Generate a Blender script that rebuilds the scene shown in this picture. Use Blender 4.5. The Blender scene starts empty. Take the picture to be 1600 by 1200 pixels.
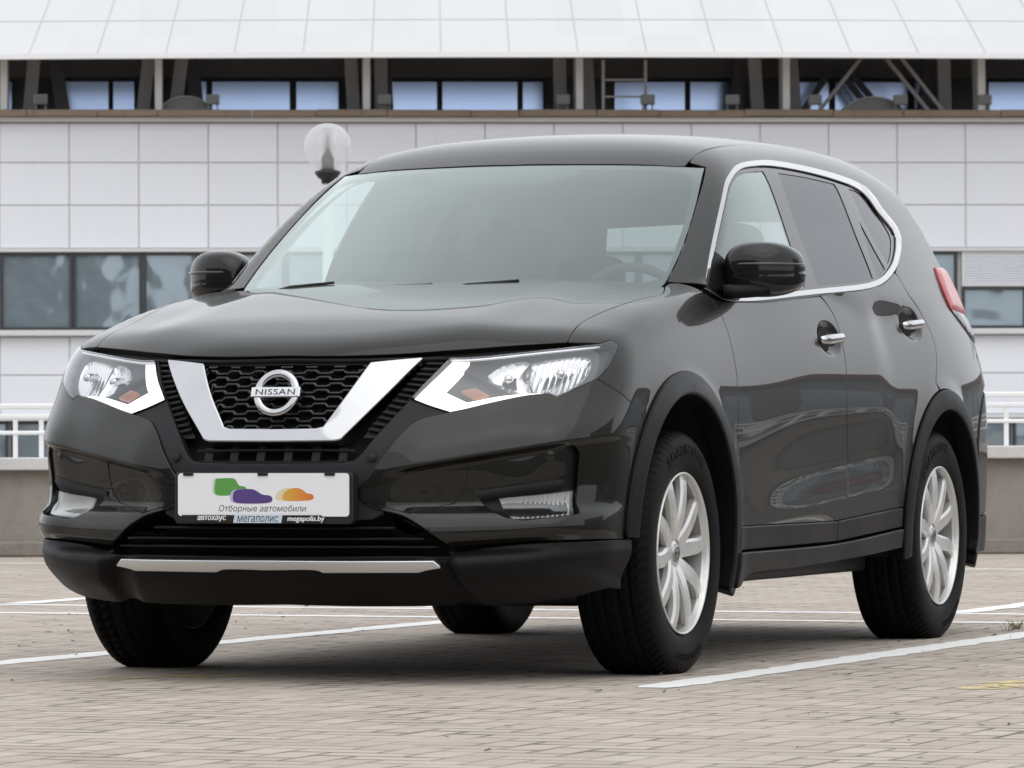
import bpy, bmesh, math, random
import numpy as np
from mathutils import Vector, Matrix
from mathutils.geometry import delaunay_2d_cdt
R_ = math.radians
random.seed(7); RNG = np.random.default_rng(7)
SC = bpy.context.scene; COL = SC.collection

# ---------------------------------------------------------------- camera, sky, sun, exposure
# world axes follow the parked car: x runs back from its nose, y across it, z up from the paving
CAM = np.array([-12.9063, -5.5670, 0.6803]); YAW, PITCH, ROLL = R_(20.6296), R_(0.61396), R_(-0.17846)
fw = np.array([math.cos(YAW)*math.cos(PITCH), math.sin(YAW)*math.cos(PITCH), math.sin(PITCH)])
rt = np.cross(fw, [0, 0, 1.]); rt /= np.linalg.norm(rt); up = np.cross(rt, fw)
CR = rt*math.cos(ROLL)+up*math.sin(ROLL); CU = up*math.cos(ROLL)-rt*math.sin(ROLL)
cd = bpy.data.cameras.new('camera'); cam = bpy.data.objects.new('camera', cd); COL.objects.link(cam)
cam.matrix_world = Matrix(((CR[0], CU[0], -fw[0], CAM[0]), (CR[1], CU[1], -fw[1], CAM[1]), (CR[2], CU[2], -fw[2], CAM[2]), (0, 0, 0, 1)))
cd.sensor_width = 36; cd.lens = 36*7911.4/1600; cd.clip_start = .5; cd.clip_end = 3000
cd.dof.use_dof = True; cd.dof.focus_distance = 13.6; cd.dof.aperture_fstop = 22
SC.camera = cam
SUN_EL, SUN_AZ = R_(58), R_(215)               # a high sun behind cloud, to the left behind the photographer
w = bpy.data.worlds.new('World'); SC.world = w; w.use_nodes = True
nt = w.node_tree; nt.nodes.clear()
out = nt.nodes.new('ShaderNodeOutputWorld'); bg = nt.nodes.new('ShaderNodeBackground')
sky = nt.nodes.new('ShaderNodeTexSky'); sky.sky_type = 'NISHITA'; sky.sun_disc = False
sky.sun_elevation = SUN_EL; sky.sun_rotation = R_(90)-SUN_AZ
sky.air_density = 1.0; sky.dust_density = 4.0; sky.ozone_density = 1.0
hs = nt.nodes.new('ShaderNodeHueSaturation'); hs.inputs['Saturation'].default_value = .20      # cloud cover takes the blue out
# a closed cloud deck: nearly even grey with broad soft banks, the clear sky only tinting it
tc = nt.nodes.new('ShaderNodeTexCoord')
nz = nt.nodes.new('ShaderNodeTexNoise'); nz.inputs['Scale'].default_value = 2.0; nz.inputs['Detail'].default_value = 5; nz.inputs['Roughness'].default_value = .55
cr = nt.nodes.new('ShaderNodeMapRange'); cr.inputs['From Min'].default_value = .3; cr.inputs['From Max'].default_value = .7; cr.inputs['To Min'].default_value = 6.9; cr.inputs['To Max'].default_value = 9.1
hz = nt.nodes.new('ShaderNodeMix'); hz.data_type = 'RGBA'; hz.inputs['Factor'].default_value = .12
tn = nt.nodes.new('ShaderNodeMix'); tn.data_type = 'RGBA'; tn.blend_type = 'MULTIPLY'; tn.inputs['Factor'].default_value = 1; tn.inputs[7].default_value = (.97, 1.0, 1.04, 1)
L_ = nt.links.new
L_(tc.outputs['Generated'], nz.inputs['Vector']); L_(nz.outputs['Fac'], cr.inputs['Value']); L_(cr.outputs[0], tn.inputs[6]); L_(sky.outputs[0], hs.inputs['Color'])
L_(tn.outputs[2], hz.inputs[6]); L_(hs.outputs[0], hz.inputs[7]); L_(hz.outputs[2], bg.inputs['Color'])
bg.inputs['Strength'].default_value = .15; L_(bg.outputs[0], out.inputs[0])
sd = bpy.data.lights.new('sun', 'SUN'); sd.energy = .7; sd.angle = R_(75); sd.color = (1, .98, .95)
sun = bpy.data.objects.new('sun', sd); COL.objects.link(sun)
sv = Vector((math.cos(SUN_EL)*math.cos(SUN_AZ), math.cos(SUN_EL)*math.sin(SUN_AZ), math.sin(SUN_EL)))
sun.rotation_euler = (-sv).to_track_quat('-Z', 'Y').to_euler(); sun.location = sv*60
SC.view_settings.view_transform = 'Standard'; SC.view_settings.look = 'None'; SC.view_settings.exposure = 0.2; SC.view_settings.gamma = 1
SC.render.engine = 'CYCLES'
SC.cycles.max_bounces = 10; SC.cycles.transparent_max_bounces = 24; SC.cycles.glossy_bounces = 6; SC.cycles.use_denoising = True
SC.cycles.caustics_reflective = False; SC.cycles.caustics_refractive = False

# ---------------------------------------------------------------- car body surfaces
# car axes: x runs back from the nose, y across (visible side is y<0), z up
def nspline(xs, ys, xq):
    """natural cubic spline through (xs, ys); ys may have trailing axes"""
    xs = np.asarray(xs, float); ys = np.asarray(ys, float); n = len(xs)
    h = np.diff(xs); A = np.zeros((n, n)); b = np.zeros((n,) + ys.shape[1:])
    A[0, 0] = A[-1, -1] = 1
    for i in range(1, n-1):
        A[i, i-1] = h[i-1]; A[i, i] = 2*(h[i-1]+h[i]); A[i, i+1] = h[i]
        b[i] = 6*((ys[i+1]-ys[i])/h[i]-(ys[i]-ys[i-1])/h[i-1])
    m = np.linalg.solve(A, b.reshape(n, -1)).reshape(b.shape)
    xq = np.asarray(xq, float); k = np.clip(np.searchsorted(xs, xq)-1, 0, n-2)
    ex = (slice(None),)+(None,)*(ys.ndim-1)
    hk = h[k][ex]; a = ((xs[k+1]-xq)[ex])/hk; c = 1-a
    return a*ys[k]+c*ys[k+1]+((a**3-a)*m[k]+(c**3-c)*m[k+1])*hk*hk/6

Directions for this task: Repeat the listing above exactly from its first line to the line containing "SC = bpy.context.scene; COL = SC.collection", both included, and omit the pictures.

Solution for this exercise:
Generate a Blender script that rebuilds the scene shown in this picture. Use Blender 4.5. The Blender scene starts empty. Take the picture to be 1600 by 1200 pixels.
import bpy, bmesh, math, random
import numpy as np
from mathutils import Vector, Matrix
from mathutils.geometry import delaunay_2d_cdt
R_ = math.radians
random.seed(7); RNG = np.random.default_rng(7)
SC = bpy.context.scene; COL = SC.collection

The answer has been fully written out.